Украшением программы стала далеко не новая постановка – “Село Горюхино” режиссера Андрея Андреева в исполнении Сергея Барковского. Барковский по-прежнему подкупает мастерством и органичностью, виртуозностью и глубиной игры. В который раз поражает его свобода владения жестом, легкость тела. В нем – смешная, неуклюжая ленивость и безудержная активность, с которой он безостановочно придумывает свои lazzi. Правда, в этот раз он слишком уж откликался на реакцию зала и открыто заигрывал с публикой. В его игре легкая задушевная мечтательность сменяется дерзостями уличного шута, а широко открытые небесного цвета глаза вдруг приобретают хитрый прищур и становятся маслеными.
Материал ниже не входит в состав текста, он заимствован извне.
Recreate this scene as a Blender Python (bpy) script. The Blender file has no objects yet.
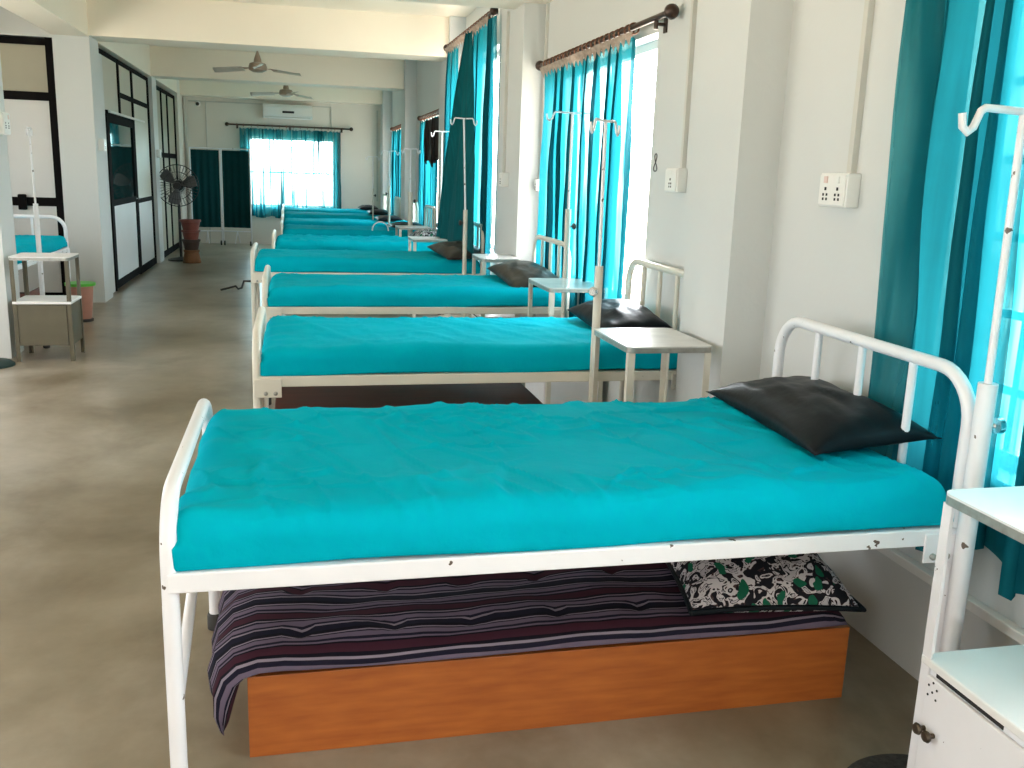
import bpy, bmesh, math, random
from mathutils import Vector, Matrix, noise

S = bpy.context.scene
COL = S.collection
PI = math.pi

# ------------------------------------------------------------------ helpers
def link(o, parent=None):
    COL.objects.link(o)
    if parent is not None:
        o.parent = parent
    return o

def thing(name, label, cat, loc=(0, 0, 0), rz=0.0, group=None):
    o = bpy.data.objects.new(name, None)
    o.empty_display_size = 0.1
    o.location = loc
    o.rotation_euler = (0, 0, rz)
    link(o)
    return tag(o, label, cat, group)

def tag(o, label, cat, group=None):
    o['label'] = label
    o['category'] = cat
    if group:
        o['group'] = group
    return o

def struct(o):
    o['kind'] = 'structure'
    return o

class MB:
    """collects shapes and links them as one mesh object"""
    def __init__(self):
        self.v = []; self.f = []
    def add(self, vs, fs):
        n = len(self.v)
        self.v += [tuple(p) for p in vs]
        self.f += [tuple(i + n for i in q) for q in fs]
        return self
    def box(self, a, b):
        x0, y0, z0 = a; x1, y1, z1 = b
        vs = [(x0,y0,z0),(x1,y0,z0),(x1,y1,z0),(x0,y1,z0),(x0,y0,z1),(x1,y0,z1),(x1,y1,z1),(x0,y1,z1)]
        return self.add(vs, [(3,2,1,0),(4,5,6,7),(0,1,5,4),(1,2,6,5),(2,3,7,6),(3,0,4,7)])
    def tube(self, pts, r, seg=12, caps=True):
        pts = [Vector(p) for p in pts]
        rs = r if isinstance(r, (list, tuple)) else [r] * len(pts)
        n = len(pts); rings = []
        t0 = (pts[1] - pts[0]).normalized()
        ref = Vector((0, 0, 1)) if abs(t0.z) < 0.9 else Vector((1, 0, 0))
        nrm = t0.cross(ref).normalized()
        for i, p in enumerate(pts):
            if i == 0: t = pts[1] - pts[0]
            elif i == n - 1: t = pts[-1] - pts[-2]
            else: t = (pts[i+1] - p).normalized() + (p - pts[i-1]).normalized()
            t.normalize()
            nrm = (nrm - t * nrm.dot(t)).normalized()
            b = t.cross(nrm)
            rings.append([p + (nrm * math.cos(a) + b * math.sin(a)) * rs[i]
                          for a in (2 * PI * k / seg for k in range(seg))])
        vs = [q for ring in rings for q in ring]
        fs = [(i*seg+k, i*seg+(k+1) % seg, (i+1)*seg+(k+1) % seg, (i+1)*seg+k) for i in range(n-1) for k in range(seg)]
        if caps:
            fs.append(tuple(range(seg))[::-1]); fs.append(tuple((n-1)*seg + k for k in range(seg)))
        return self.add(vs, fs)
    def lathe(self, prof, seg=24, at=(0, 0, 0), axis='Z'):
        vs = []; n = len(prof)
        for r, h in prof:
            for k in range(seg):
                a = 2 * PI * k / seg
                p = (r*math.cos(a), r*math.sin(a), h)
                if axis == 'X': p = (p[2], p[0], p[1])
                elif axis == 'Y': p = (p[0], p[2], p[1])
                vs.append((p[0]+at[0], p[1]+at[1], p[2]+at[2]))
        fs = [(i*seg+k, i*seg+(k+1) % seg, (i+1)*seg+(k+1) % seg, (i+1)*seg+k) for i in range(n-1) for k in range(seg)]
        fs.append(tuple(range(seg))[::-1]); fs.append(tuple((n-1)*seg+k for k in range(seg)))
        return self.add(vs, fs)
    def prism(self, outline, z0, z1):
        n = len(outline)
        vs = [(x, y, z0) for x, y in outline] + [(x, y, z1) for x, y in outline]
        fs = [tuple(range(n))[::-1], tuple(range(n, 2*n))] + [(i, (i+1) % n, n+(i+1) % n, n+i) for i in range(n)]
        return self.add(vs, fs)
    def grid(self, fn, nu, nv, closed=False):
        vs = [fn(i/nu, j/nv) for j in range(nv+1) for i in range(nu+1)]
        w = nu + 1
        return self.add(vs, [(j*w+i, j*w+i+1, (j+1)*w+i+1, (j+1)*w+i) for j in range(nv) for i in range(nu)])
    def build(self, name, mat, parent=None, smooth=False, bevel=0.0, weld=False, angle=40):
        me = bpy.data.meshes.new(name)
        me.from_pydata(self.v, [], self.f)
        bm = bmesh.new(); bm.from_mesh(me)
        if weld: bmesh.ops.remove_doubles(bm, verts=bm.verts, dist=1e-5)
        bmesh.ops.recalc_face_normals(bm, faces=bm.faces)
        bm.to_mesh(me); bm.free()
        me.materials.append(mat)
        o = bpy.data.objects.new(name, me)
        link(o, parent)
        if smooth:
            for p in me.polygons: p.use_smooth = True
            if angle < 180:
                me.set_sharp_from_angle(angle=math.radians(angle))
        if bevel:
            m = o.modifiers.new('edge', 'BEVEL'); m.width = bevel; m.segments = 2; m.limit_method = 'ANGLE'
        return o

def arc(c, r, a0, a1, n, u, v):
    c = Vector(c); u = Vector(u); v = Vector(v)
    return [c + u*r*math.cos(a0+(a1-a0)*i/n) + v*r*math.sin(a0+(a1-a0)*i/n) for i in range(n+1)]

# ------------------------------------------------------------------ materials
def mat(name, col, rough=0.5, metal=0.0, var=0.0, vscale=8.0, bump=0.0, bscale=60.0, stretch=(1, 1, 1), col2=None,
        chips=0.0, spec=0.5, coat=0.0):
    m = bpy.data.materials.new(name); m.use_nodes = True
    nt = m.node_tree; N = nt.nodes; L = nt.links
    b = N['Principled BSDF']
    b.inputs['Roughness'].default_value = rough
    b.inputs['Metallic'].default_value = metal
    b.inputs['Specular IOR Level'].default_value = spec
    b.inputs['Coat Weight'].default_value = coat
    tc = N.new('ShaderNodeTexCoord'); mp = N.new('ShaderNodeMapping'); mp.inputs['Scale'].default_value = stretch
    L.new(tc.outputs['Object'], mp.inputs['Vector'])
    nz = N.new('ShaderNodeTexNoise'); nz.inputs['Scale'].default_value = vscale; nz.inputs['Detail'].default_value = 5
    L.new(mp.outputs[0], nz.inputs['Vector'])
    rp = N.new('ShaderNodeValToRGB')
    c2 = col2 if col2 else tuple(c * (1 - var) for c in col)
    rp.color_ramp.elements[0].position = 0.3; rp.color_ramp.elements[1].position = 0.7
    rp.color_ramp.elements[0].color = (*c2, 1); rp.color_ramp.elements[1].color = (*col, 1)
    L.new(nz.outputs['Fac'], rp.inputs['Fac'])
    out = rp.outputs['Color']
    if chips:
        n2 = N.new('ShaderNodeTexNoise'); n2.inputs['Scale'].default_value = 26; n2.inputs['Detail'].default_value = 3
        L.new(tc.outputs['Object'], n2.inputs['Vector'])
        r2 = N.new('ShaderNodeValToRGB'); r2.color_ramp.interpolation = 'CONSTANT'
        r2.color_ramp.elements[0].color = (0, 0, 0, 1); r2.color_ramp.elements[1].color = (1, 1, 1, 1)
        r2.color_ramp.elements[1].position = chips
        L.new(n2.outputs['Fac'], r2.inputs['Fac'])
        mx = N.new('ShaderNodeMix'); mx.data_type = 'RGBA'
        L.new(r2.outputs['Color'], mx.inputs['Factor']); L.new(out, mx.inputs['A'])
        mx.inputs['B'].default_value = (0.10, 0.075, 0.06, 1)
        out = mx.outputs['Result']
    L.new(out, b.inputs['Base Color'])
    if bump:
        n3 = N.new('ShaderNodeTexNoise'); n3.inputs['Scale'].default_value = bscale; n3.inputs['Detail'].default_value = 4
        L.new(mp.outputs[0], n3.inputs['Vector'])
        bp = N.new('ShaderNodeBump'); bp.inputs['Strength'].default_value = bump; bp.inputs['Distance'].default_value = 0.01
        L.new(n3.outputs['Fac'], bp.inputs['Height']); L.new(bp.outputs[0], b.inputs['Normal'])
    return m

M = {}
M['wall'] = mat('wall_paint', (0.62, 0.635, 0.62), 0.7, var=0.035, vscale=1.3, bump=0.08, bscale=45)
M['cream'] = mat('cream_paint', (0.90, 0.82, 0.69), 0.7, var=0.04, vscale=1.2, bump=0.06, bscale=40)
M['backwall'] = mat('back_wall_paint', (0.76, 0.72, 0.645), 0.7, var=0.04, vscale=1.2)
M['white_steel'] = mat('white_enamelled_steel', (0.83, 0.83, 0.86), 0.32, var=0.05, vscale=6, chips=0.712)
M['cream_steel'] = mat('cream_enamelled_steel', (0.70, 0.665, 0.57), 0.38, var=0.08, vscale=6, chips=0.75)
M['rubber'] = mat('rubber', (0.035, 0.033, 0.03), 0.6, var=0.2)
M['sheet'] = mat('teal_cotton_sheet', (0.0, 0.405, 0.520), 0.85, var=0.10, vscale=5, bump=0.5, bscale=13, spec=0.03)
def add_creases(m):
    nt = m.node_tree; N = nt.nodes; L = nt.links
    tc = N.new('ShaderNodeTexCoord'); mp = N.new('ShaderNodeMapping'); mp.inputs['Scale'].default_value = (1.0, 1.7, 1.0); mp.inputs['Rotation'].default_value = (0, 0, .5)
    L.new(tc.outputs['Object'], mp.inputs['Vector'])
    n = N.new('ShaderNodeTexNoise'); n.noise_type = 'RIDGED_MULTIFRACTAL'; n.inputs['Scale'].default_value = 2.6; n.inputs['Detail'].default_value = 3
    n.inputs['Distortion'].default_value = .4
    L.new(mp.outputs[0], n.inputs['Vector'])
    b = N.new('ShaderNodeBump'); b.inputs['Strength'].default_value = .9; b.inputs['Distance'].default_value = .03
    L.new(n.outputs['Fac'], b.inputs['Height'])
    p = N['Principled BSDF']; old = p.inputs['Normal'].links[0].from_socket
    L.new(old, b.inputs['Normal']); L.new(b.outputs[0], p.inputs['Normal'])
add_creases(M['sheet'])
M['vinyl'] = mat('black_vinyl', (0.007, 0.010, 0.013), 0.40, var=0.3, vscale=5, bump=0.25, bscale=14, spec=0.12)
M['olive_lit_vinyl'] = mat('olive_lit_black_vinyl', (0.042, 0.035, 0.026), 0.42, spec=0.3, var=0.85, vscale=5, bump=0.3, bscale=14)  # black vinyl; its olive-lit parts are put into the colour as patches
M['tabletop'] = mat('worn_steel_top', (0.72, 0.715, 0.69), 0.3, metal=0.1, var=0.22, vscale=9)
M['white_top'] = mat('white_enamel_top', (0.82, 0.82, 0.81), 0.42, var=0.05, vscale=5)
M['edge_steel'] = mat('grey_steel_edge', (0.42, 0.42, 0.38), 0.35, metal=0.5, var=0.3, vscale=30)
M['olive_steel'] = mat('olive_grey_steel', (0.115, 0.10, 0.062), 0.45, var=0.15)
M['knob'] = mat('dark_bronze_knob', (0.09, 0.07, 0.05), 0.35, metal=0.6, var=0.3, vscale=30)
M['chrome'] = mat('chrome', (0.75, 0.75, 0.75), 0.15, metal=1.0)
M['black_alu'] = mat('black_aluminium', (0.010, 0.009, 0.009), 0.8, var=0.2, spec=0.04)
M['panel_white'] = mat('white_laminate_panel', (0.66, 0.65, 0.635), 0.4, var=0.04, vscale=2)
M['panel_cream'] = mat('cream_frosted_panel', (0.56, 0.53, 0.44), 0.45, var=0.06, vscale=2)
M['panel_olive'] = mat('olive_frosted_panel', (0.40, 0.37, 0.28), 0.45, var=0.12, vscale=2)
M['door_glass'] = mat('dark_reflective_glass', (0.012, 0.04, 0.042), 0.03, spec=1.0, coat=1.0)
M['screen_cloth'] = mat('dark_green_screen_cloth', (0.004, 0.050, 0.054), 0.85, var=0.2, vscale=14, stretch=(6, 6, 1), spec=0.1)
M['ply'] = mat('orange_varnished_plywood', (0.43, 0.125, 0.022), 0.42, col2=(0.31, 0.078, 0.014), vscale=5, stretch=(1.2, 9, 9), bump=0.05)
M['dark_ply'] = mat('dark_brown_plywood', (0.13, 0.030, 0.018), 0.5, var=0.35, vscale=5, stretch=(1, 8, 8))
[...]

Что бы не делал на сцене Барковский – играет ли в куклы, выпивает рюмку водки или съедает соленый грибочек, мурлыча от удовольствия – делает это с азартом, интересом, сочно и вкусно. Эксцентрика мешается с лирикой, увлекая зрителя. Барковский последовательно выстраивает свою роль, его герой постепенно превращается из амбициозного барчонка с аристократическими замашками, желающего стать известным писателем, в настоящего поэта-летописца родного села. В герое просыпается личная ответственность, по мере того как он осмысляет историю своей деревни. Ритм спектакля убыстряется с каждой минутой до тех пор, пока не оборвется звенящей нотой сожаления об исчезнувшем русском селе Горюхине, тоской по всей русской земле и русскому человеку, наконец, болью за наше общее прошлое, которое рассыпается и на глазах превращается в дым. Этот спектакль особенно выделялся в нынешней программе, кажется, не только потому, что превосходил качеством другие постановки, но именно потому что звучал особенно актуально.

Вера СЕНЬКИНА
«Экран и сцена» № 5 за 2011 год.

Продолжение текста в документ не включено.